Fundamental analysis is the study of the causes of economic events. In contrast to technical analysis, fundamental studies possess predictive power over the longer term. Although technical tools are necessary for establishing precision and acquiring a higher level, fundamental analysis is the only tool that can add the rigor of causality to trade decisions.

Fundamental Analysis is not news trading

Many traders confuse fundamental analysis with news trading. When short term news trading strategies fail (and they will fail frequently) they blame the failure on fundamental methods. But in fact FA has very little to do with news trading, since it is almost impossible to evaluate a news release correctly in the span of the few minutes during which the market reaction takes place. Fundamental analysis is all about the creation and exploitation of the big picture for trading decisions. News trading is about the exploitation of the mostly random fluctuations that occur after major releases.

Since fundamental analysis rarely yields exact values for entry/exit points, even the most ardent follower of a fundamental approach must sooner or later resort to numerical tools in order to structure his trade decisions efficiently. So being a fundamental trader does not imply that you cannot use technical tools, but only that while using them you must subordinate them to what the big picture tells you.

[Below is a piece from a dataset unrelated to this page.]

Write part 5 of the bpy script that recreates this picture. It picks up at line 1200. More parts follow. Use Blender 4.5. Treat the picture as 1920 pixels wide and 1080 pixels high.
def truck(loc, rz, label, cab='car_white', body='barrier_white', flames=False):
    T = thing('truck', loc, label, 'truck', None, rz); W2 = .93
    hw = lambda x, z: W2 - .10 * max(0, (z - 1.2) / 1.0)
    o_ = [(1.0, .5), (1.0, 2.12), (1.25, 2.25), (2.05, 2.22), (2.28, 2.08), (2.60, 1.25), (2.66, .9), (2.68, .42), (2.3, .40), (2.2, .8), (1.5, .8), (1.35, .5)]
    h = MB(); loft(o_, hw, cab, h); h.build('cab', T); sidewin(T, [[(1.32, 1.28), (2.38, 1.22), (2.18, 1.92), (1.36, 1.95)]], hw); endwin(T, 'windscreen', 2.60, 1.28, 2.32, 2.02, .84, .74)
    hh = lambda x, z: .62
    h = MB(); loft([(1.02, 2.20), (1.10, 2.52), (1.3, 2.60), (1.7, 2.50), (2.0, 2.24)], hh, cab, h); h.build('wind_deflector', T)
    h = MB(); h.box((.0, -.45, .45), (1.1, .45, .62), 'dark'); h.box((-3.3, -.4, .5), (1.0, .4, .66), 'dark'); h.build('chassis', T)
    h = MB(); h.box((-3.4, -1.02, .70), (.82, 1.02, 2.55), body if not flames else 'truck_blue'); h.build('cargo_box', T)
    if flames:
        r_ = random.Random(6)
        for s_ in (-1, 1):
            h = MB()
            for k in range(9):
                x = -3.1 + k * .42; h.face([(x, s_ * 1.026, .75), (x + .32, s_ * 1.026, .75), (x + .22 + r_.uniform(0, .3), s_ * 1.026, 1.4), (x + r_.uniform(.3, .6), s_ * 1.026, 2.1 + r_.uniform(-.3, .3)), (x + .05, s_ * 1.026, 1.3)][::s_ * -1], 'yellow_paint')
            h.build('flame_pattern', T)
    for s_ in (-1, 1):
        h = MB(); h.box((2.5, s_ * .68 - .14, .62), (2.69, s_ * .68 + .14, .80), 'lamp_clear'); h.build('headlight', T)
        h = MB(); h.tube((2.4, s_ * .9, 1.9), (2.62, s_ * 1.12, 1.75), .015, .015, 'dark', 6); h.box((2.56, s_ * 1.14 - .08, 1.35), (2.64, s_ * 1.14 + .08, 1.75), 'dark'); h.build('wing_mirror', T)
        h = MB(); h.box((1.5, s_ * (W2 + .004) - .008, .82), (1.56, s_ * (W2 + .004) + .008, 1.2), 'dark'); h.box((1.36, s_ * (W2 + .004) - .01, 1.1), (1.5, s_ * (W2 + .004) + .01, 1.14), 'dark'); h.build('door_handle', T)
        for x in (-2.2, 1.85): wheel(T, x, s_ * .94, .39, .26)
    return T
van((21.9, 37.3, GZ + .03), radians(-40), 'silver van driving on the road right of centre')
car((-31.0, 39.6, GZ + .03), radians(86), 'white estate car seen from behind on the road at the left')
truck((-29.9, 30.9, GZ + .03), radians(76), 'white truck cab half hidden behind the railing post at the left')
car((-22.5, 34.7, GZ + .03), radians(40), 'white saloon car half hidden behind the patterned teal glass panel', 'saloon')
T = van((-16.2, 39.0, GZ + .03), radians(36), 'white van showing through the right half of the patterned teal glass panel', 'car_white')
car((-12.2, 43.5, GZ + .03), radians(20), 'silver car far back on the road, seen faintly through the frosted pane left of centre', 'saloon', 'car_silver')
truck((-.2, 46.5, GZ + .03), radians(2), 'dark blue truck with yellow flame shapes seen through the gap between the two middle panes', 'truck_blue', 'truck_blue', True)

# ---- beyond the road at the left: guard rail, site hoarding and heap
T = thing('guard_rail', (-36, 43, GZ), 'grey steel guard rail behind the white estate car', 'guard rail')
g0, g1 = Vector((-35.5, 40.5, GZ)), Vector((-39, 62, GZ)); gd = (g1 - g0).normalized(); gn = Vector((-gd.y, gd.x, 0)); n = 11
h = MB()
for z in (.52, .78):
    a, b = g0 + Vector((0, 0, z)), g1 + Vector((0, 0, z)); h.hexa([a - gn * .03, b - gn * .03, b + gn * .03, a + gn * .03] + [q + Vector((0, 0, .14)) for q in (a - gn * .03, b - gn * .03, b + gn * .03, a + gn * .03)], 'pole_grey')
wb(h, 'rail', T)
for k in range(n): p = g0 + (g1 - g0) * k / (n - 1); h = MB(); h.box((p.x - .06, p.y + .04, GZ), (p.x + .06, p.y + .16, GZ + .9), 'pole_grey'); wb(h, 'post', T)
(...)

FA works best in the longer term

Price action is mostly chaotic and meaningless from a fundamental point of view in the short term, unless there is infusion of new data with long term consequences. As the time period of a trade widens, market action begins to reflect fundamental realities at a much more closely. Interest rate decisions by the Federal Reserve, or the non-farm payrolls release, for example, remain relevant for many months and quarters after they are made public. It doesn’t make sense to assume that the impact of such important and long-term information can be discounted in the few minutes that follow the release, as commonly believed by news traders.

Fundamental studies are not just for professionals

The necessity of comprehending a large number of data and combining different sources of information has made some traders wary of using fundamental methods. Although it’s true that mastery of FA takes some time, fundamental analysis is not an esoteric discipline, of interest to academics alone. It is a practical and useful tool that can help traders organize, plan, and execute their trades far more effectively by placing them in a causal framework.

You can improve your trading just by taking note of major events, or carefully exploring the changes in the interest rate differential between central banks. Although primitive, even this much will be far more effective than the blind application of technical analysis to each day’s price action.


Fundamental analysis may not be very precise about when the prices will turn, but it is quite clear and concise in explaining if and why they will. The degree of subjectivity is also smaller in the case of an unbiased, unemotional analyst than what is observed with TV commentators and others. It is beyond doubt that any of us will improve his skills by a wide margin by studying the fundamental approach. The large number of successful fundamental traders all over the world attests to this fact with greater power than any amount of words would do.